Some stand-out memories of the last few days: as the only passenger in an aging wooden-floored bus from Otamachi, the principal city of Shirakowa-Go, to Ainokura, I had been treated to an impromptu tour by the kind driver, who gave me a largely incomprehensible running commentary of the journey in Japanese and stopped en route to allow me a glimpse of other gassho settlements and the green river at the foot of the valley. The snow. (As I move in and out of the Japanese Alps, I am dipping in and out of seasons). And being woken up at two-hourly intervals during the night by the electric heater (kanji instructions only) playing a bleepy ‘Love Me Tender’.

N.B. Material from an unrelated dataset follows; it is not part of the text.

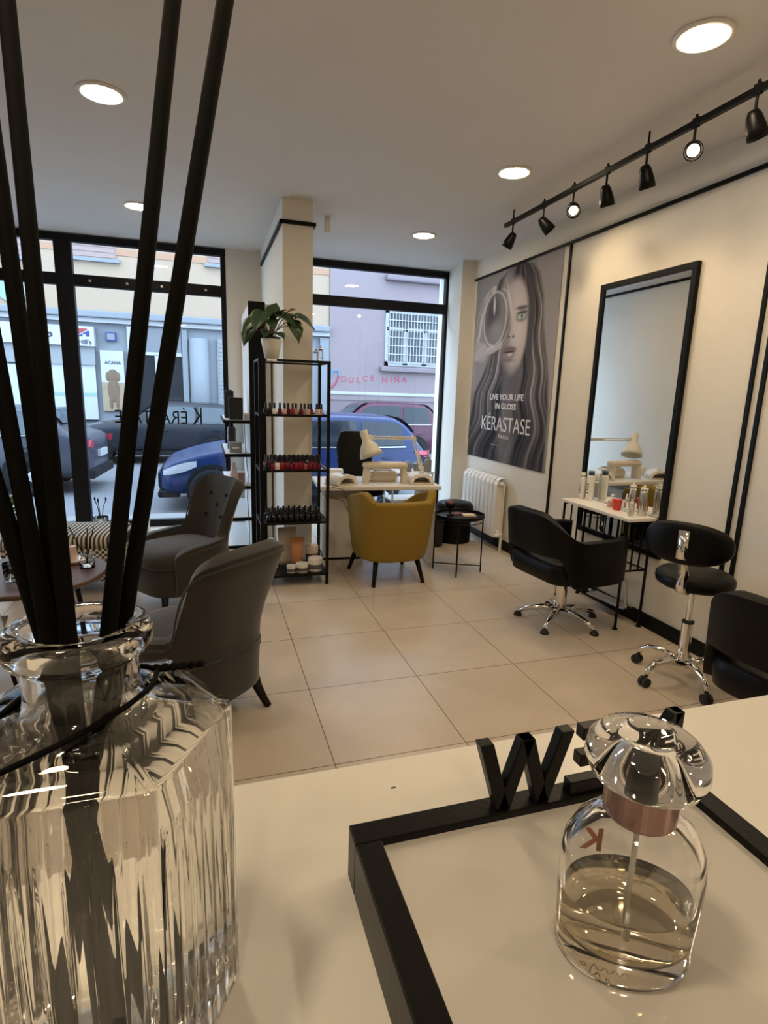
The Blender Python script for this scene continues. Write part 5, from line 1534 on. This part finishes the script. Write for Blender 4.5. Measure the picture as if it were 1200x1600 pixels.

The approach to Takaoka’s first great cultural monument is – no surprise - undramatic. The short walk takes me past more arcades of empty shops. Turning the corner, there is the daibutsu, identified by Takaoka's inhabitants as the symbol of their city and historically considered to be one of Japan's 3 Great Buddhas along with those in Nara (which I have seen) and Kamakura (which I have not - but hope to soon).
(Why do tourist rankings always focus on top threes? Japan officially has Three Great Views and Three Great Gardens. Monuments of a kind always seem to be numbered, like Olympic winners, 1-2-3 or to form Triangles (think Rajasthan); rarely are there four or do they form a ‘square’. The next best, biggest, tallest outside that group is likely to be forgotten. So where and which is the fourth-placed Buddha, I wonder, and is it as under-visited as number three? )
[A couple of days later, in Matsumoto, I learn that that its castle is one of four listed as national treasures, which puts paid to that 'theory'.]
I walk around, get close up, see a few Bosch-esque pictures in the circular hall beneath the statue. There are a handful of other visitors but the sprinkling of souvenir and coffee shops around me remain empty. Perhaps the tour buses have already passed through.
The same rather forlorn atmosphere surrounds the approach to the second must-see monument, this one designated as a National Treasure. The approach to Zuiryuji is equally unremarkable, taking me along a slippery tiled path at the centre of a residential street. (I later read in Nagano that one should not approach Buddhist temples from the middle of the path.) At its end, however, I enter a beautifully preserved, peaceful, cloistered Zen Buddhist temple complex. (Was that the corridor? Is this the grove?) It deserves more than the few visitors it has drawn today.
Returning to the hotel, I pass the Pachinko Toyama salon. It has its own dedicated entrance from the station tunnel and it calls itself an ‘entertainment museum’ so I take it at its word and have a look. Inside, it's vast, and there's an army of attendants. The first real signs of (hypnotised) life in this city; the pulse of Takaoka.